Le Président de la République, dans une adresse solennelle à la nation, le samedi 30 novembre 2019, a annoncé la tenue du Dialogue National Inclusif le 14 décembre. Cette date, si elle a été applaudie par la Majorité présidentielle, qui s’impatientait d’y aller, elle semble être un non-événement pour l’Opposition qui n’y prendra pas part. Cette dernière le qualifie même de monologue entre partisans du régime. Le Président de la République en fixant la date au 14 a-t-il pris les dispositions nécessaires pour que la participation soit la plus large possible ? Ou bien c’est juste un coup de Com ou un sondage d’opinion pour se faire une idée de l’audience que l’opinion nationale et internationale se fait de ce dialogue ? Que devrait-il faire pour convaincre les opposants au dialogue d’y prendre part ?
Après six ans de tergiversations, de pilotage à vue, de crises à répétitions, de saupoudrage, nombreux étaient les citoyens maliens qui avaient fondé de l’espoir sur l’initiative d’un dialogue qui regroupera tous les fils et toutes les filles de la nation. Mais force est de reconnaitre que beaucoup ont désenchanté et pensent que la montagne ne pourrait accoucher que d’une maigre souris. Pourquoi tant de réticences de la part des opposants alors qu’ils en étaient l’un des initiateurs ? Selon nos informations, l’Opposition soupçonne le Président de la République d’avoir un agenda différent de celui du Mali et qui se résumerait à la réforme constitutionnelle, laquelle révision permettrait la mise en œuvre intégrale de l’Accord pour la paix et la réconciliation, ce qui scellerait infailliblement la partition du Mali. Pour l’Opposition au dialogue, il faudrait qu’il soit le plus inclusif possible, qu’il n’y ait pas de sujets tabous et que les décisions qui en seront issues aient force de lois, donc contraignantes. Ce qui n’est pas la grille de lecture de la majorité, qui prête à l’opposition des intentions inavouées et un complot pour faire chuter le régime. Sinon, martèle-t-elle, le Président s’est engagé à être le garant de l’application des décisions issues du dialogue. IBK est de bonne foi et aura fait beaucoup de concessions pour que le dialogue soit inclusif a-t-elle conclu. Ces deux positions sont-elles irréconciliables ? La réponse est non surtout quand la Majorité et l’opposition disent se battre toutes pour le Mali. Elles doivent faire l’effort de se retrouver et d’être au chevet du Mali qui est gravement malade.

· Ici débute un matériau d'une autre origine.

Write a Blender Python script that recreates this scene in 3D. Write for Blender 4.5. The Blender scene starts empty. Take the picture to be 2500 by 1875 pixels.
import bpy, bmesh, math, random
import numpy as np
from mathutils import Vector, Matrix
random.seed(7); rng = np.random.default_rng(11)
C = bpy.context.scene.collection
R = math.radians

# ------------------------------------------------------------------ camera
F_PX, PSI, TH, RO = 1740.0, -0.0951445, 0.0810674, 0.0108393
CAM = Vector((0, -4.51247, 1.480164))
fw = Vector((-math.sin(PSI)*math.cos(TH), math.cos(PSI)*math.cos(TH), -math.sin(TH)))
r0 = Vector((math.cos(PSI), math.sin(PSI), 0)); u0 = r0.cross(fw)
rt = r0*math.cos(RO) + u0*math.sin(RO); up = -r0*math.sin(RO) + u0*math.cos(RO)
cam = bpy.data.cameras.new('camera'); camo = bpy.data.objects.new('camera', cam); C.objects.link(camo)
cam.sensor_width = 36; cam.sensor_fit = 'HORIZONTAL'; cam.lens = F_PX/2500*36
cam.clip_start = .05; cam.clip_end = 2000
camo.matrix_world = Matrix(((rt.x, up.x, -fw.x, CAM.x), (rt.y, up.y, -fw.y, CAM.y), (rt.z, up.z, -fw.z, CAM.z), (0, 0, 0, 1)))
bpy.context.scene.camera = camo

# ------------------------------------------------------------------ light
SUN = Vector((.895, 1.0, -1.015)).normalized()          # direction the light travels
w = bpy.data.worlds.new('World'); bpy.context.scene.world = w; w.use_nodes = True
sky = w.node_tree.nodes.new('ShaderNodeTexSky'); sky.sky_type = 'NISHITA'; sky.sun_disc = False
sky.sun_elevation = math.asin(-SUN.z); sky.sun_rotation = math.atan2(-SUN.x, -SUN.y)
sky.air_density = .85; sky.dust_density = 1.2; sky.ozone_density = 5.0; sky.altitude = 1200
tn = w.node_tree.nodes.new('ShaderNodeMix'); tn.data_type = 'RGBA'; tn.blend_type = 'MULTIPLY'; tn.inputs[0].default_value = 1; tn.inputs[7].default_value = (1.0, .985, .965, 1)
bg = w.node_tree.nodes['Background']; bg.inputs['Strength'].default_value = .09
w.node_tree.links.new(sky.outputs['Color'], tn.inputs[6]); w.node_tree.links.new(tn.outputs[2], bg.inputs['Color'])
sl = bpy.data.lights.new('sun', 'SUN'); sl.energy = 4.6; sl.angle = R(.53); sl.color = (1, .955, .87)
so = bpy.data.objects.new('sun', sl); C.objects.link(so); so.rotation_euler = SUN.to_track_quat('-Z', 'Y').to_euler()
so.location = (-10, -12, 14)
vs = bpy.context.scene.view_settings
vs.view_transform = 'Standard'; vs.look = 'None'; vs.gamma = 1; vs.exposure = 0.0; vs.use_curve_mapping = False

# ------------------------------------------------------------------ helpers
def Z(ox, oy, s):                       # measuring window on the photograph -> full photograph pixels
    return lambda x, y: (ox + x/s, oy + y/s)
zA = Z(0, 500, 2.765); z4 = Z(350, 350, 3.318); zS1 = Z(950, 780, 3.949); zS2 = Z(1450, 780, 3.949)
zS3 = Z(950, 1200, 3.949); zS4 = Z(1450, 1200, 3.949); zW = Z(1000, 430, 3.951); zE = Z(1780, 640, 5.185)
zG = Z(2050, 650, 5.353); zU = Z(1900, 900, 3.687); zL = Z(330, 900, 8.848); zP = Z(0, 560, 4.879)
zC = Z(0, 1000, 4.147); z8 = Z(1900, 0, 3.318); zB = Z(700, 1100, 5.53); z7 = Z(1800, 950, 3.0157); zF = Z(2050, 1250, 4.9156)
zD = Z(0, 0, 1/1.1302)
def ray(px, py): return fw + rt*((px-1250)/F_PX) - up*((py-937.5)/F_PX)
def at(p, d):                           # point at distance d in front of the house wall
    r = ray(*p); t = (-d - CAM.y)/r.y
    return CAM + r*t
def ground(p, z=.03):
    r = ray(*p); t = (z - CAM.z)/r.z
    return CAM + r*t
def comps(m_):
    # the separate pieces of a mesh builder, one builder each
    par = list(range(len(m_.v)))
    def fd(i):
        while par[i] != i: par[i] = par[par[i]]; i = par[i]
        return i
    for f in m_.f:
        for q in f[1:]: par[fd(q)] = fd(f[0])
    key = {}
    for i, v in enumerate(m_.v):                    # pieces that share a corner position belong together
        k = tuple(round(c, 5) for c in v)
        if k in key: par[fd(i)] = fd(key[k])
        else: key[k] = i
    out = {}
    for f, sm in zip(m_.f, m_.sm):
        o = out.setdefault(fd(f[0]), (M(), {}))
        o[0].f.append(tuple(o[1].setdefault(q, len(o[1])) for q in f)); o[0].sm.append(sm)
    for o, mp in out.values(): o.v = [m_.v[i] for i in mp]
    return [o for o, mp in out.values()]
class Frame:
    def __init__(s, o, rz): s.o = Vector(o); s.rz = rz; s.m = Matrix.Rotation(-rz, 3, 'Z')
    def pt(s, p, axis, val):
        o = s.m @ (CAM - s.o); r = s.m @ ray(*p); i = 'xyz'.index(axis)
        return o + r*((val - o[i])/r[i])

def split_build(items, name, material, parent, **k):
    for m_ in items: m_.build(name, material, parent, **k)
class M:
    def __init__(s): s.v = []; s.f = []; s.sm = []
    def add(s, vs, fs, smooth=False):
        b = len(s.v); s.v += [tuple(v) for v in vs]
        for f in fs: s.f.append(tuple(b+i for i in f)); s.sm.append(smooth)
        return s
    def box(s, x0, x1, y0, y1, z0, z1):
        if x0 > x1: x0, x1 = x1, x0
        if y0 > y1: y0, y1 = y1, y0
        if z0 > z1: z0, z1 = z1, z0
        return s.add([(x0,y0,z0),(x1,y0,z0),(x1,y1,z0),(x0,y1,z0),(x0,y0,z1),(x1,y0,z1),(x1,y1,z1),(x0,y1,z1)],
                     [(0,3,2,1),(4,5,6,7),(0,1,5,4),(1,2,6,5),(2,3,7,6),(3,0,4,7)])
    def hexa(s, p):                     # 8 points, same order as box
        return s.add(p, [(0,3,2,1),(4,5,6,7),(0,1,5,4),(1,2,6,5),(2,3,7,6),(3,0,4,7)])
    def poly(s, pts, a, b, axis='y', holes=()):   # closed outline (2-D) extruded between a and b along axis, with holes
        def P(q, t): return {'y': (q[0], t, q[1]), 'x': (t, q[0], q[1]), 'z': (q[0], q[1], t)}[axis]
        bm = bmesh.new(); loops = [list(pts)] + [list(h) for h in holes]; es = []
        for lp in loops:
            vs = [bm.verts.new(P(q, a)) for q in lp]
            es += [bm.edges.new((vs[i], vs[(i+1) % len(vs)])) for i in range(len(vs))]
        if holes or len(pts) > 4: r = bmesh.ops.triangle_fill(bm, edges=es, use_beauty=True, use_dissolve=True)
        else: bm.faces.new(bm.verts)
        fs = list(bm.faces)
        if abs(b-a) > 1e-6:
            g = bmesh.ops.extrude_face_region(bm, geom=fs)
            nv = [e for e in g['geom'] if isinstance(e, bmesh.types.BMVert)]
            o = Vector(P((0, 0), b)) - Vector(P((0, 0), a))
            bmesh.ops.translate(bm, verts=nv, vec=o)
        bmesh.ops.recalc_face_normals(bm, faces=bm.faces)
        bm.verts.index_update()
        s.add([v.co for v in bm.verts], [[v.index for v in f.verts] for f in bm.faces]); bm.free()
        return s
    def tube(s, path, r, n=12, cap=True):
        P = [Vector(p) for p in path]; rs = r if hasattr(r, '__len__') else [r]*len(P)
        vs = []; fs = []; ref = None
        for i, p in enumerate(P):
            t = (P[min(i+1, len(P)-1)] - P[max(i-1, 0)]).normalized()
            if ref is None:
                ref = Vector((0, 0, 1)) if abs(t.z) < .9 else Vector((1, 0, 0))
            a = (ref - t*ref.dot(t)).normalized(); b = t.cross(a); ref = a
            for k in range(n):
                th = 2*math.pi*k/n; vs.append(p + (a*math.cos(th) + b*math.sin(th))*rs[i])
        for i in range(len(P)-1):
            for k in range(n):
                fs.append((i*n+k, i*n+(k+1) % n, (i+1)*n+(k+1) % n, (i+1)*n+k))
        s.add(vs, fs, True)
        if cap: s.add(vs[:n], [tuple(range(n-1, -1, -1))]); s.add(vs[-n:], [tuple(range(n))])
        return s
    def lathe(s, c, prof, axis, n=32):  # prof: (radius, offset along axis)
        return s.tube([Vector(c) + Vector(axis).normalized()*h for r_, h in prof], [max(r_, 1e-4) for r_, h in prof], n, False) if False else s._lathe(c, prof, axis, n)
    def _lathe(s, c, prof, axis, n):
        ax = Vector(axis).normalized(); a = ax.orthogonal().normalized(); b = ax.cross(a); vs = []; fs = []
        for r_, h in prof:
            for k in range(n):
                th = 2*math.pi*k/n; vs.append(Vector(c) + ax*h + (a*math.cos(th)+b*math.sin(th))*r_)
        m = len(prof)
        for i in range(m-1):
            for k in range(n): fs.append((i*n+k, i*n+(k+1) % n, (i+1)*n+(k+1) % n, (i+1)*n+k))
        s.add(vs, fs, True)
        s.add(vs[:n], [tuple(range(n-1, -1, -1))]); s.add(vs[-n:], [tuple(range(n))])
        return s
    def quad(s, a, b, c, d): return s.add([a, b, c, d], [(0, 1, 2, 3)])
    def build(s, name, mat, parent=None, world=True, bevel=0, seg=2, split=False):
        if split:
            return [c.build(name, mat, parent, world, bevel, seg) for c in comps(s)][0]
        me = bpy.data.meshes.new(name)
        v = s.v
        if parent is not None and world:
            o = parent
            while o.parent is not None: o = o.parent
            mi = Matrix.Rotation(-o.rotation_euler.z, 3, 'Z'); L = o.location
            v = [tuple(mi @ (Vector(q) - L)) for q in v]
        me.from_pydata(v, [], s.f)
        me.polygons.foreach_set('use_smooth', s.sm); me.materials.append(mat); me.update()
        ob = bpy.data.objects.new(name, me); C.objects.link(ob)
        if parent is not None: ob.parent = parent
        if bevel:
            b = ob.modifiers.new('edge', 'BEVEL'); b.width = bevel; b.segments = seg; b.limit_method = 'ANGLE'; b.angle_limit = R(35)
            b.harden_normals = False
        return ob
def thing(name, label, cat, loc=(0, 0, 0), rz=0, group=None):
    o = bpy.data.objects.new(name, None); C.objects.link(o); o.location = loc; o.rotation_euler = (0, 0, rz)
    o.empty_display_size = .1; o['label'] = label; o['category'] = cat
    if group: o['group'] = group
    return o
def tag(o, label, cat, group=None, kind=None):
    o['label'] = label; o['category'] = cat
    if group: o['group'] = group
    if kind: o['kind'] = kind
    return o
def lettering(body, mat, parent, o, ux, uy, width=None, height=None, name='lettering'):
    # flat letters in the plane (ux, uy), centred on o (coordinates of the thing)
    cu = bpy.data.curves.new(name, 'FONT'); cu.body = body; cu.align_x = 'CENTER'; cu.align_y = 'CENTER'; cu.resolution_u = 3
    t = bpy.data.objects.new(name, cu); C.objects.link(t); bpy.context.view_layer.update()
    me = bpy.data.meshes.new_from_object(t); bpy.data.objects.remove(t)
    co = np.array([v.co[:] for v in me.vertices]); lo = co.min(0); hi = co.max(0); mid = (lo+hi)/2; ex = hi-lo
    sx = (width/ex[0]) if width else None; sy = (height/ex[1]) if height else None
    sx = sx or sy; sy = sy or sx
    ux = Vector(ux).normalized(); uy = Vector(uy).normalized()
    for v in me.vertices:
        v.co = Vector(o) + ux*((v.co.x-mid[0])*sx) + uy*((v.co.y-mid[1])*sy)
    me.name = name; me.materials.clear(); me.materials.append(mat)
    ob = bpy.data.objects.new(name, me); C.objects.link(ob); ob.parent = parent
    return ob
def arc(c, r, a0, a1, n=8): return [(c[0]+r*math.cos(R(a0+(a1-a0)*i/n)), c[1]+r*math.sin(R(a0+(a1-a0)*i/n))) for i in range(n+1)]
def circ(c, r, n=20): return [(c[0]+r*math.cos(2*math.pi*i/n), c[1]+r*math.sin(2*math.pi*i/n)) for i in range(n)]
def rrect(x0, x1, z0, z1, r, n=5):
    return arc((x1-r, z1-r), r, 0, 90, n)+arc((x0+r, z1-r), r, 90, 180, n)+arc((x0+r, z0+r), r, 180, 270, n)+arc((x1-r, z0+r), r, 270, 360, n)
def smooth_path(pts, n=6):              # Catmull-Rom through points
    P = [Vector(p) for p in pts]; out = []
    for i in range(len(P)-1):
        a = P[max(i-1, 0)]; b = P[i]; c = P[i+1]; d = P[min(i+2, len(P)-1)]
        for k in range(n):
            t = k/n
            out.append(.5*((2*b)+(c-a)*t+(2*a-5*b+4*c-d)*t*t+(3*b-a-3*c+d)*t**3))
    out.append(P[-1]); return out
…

L’annonce de la date de la tenue du dialogue National Inclusif au 14 décembre 2019, surtout à moins de deux semaines, sans que tous les préalables ne soient satisfaits, pourrait être un coup de Com du Président de la République pour tâter le pouls de l’opinion. S’il ne veut pas encore gaspiller les maigres ressources du contribuable malien, il se doit de convaincre d’abord les Opposants, ensuite s’engager solennellement devant le peuple à respecter et faire respecter les décisions qui seront issues du Dialogue. Pour persuader les Opposants à participer au dialogue, IBK ne doit pas manquer de recettes et de ressources humaines crédibles pouvant aborder les acteurs sociopolitiques afin de trouver un large consensus autour du Mali.
En somme, le Président de la République pourrait surseoir au Dialogue National Inclusif à la date annoncée pour donner toutes les chances au consensus autour de ce grand rendez-vous pour le Mali. Aucun orgueil ne devrait le pousser à faire le forcing, tout comme il ne doit pas avoir honte de reporter si c’est pour permettre à tous les acteurs d’être à la gare d’embarquement, car pour le Mali chacun compte.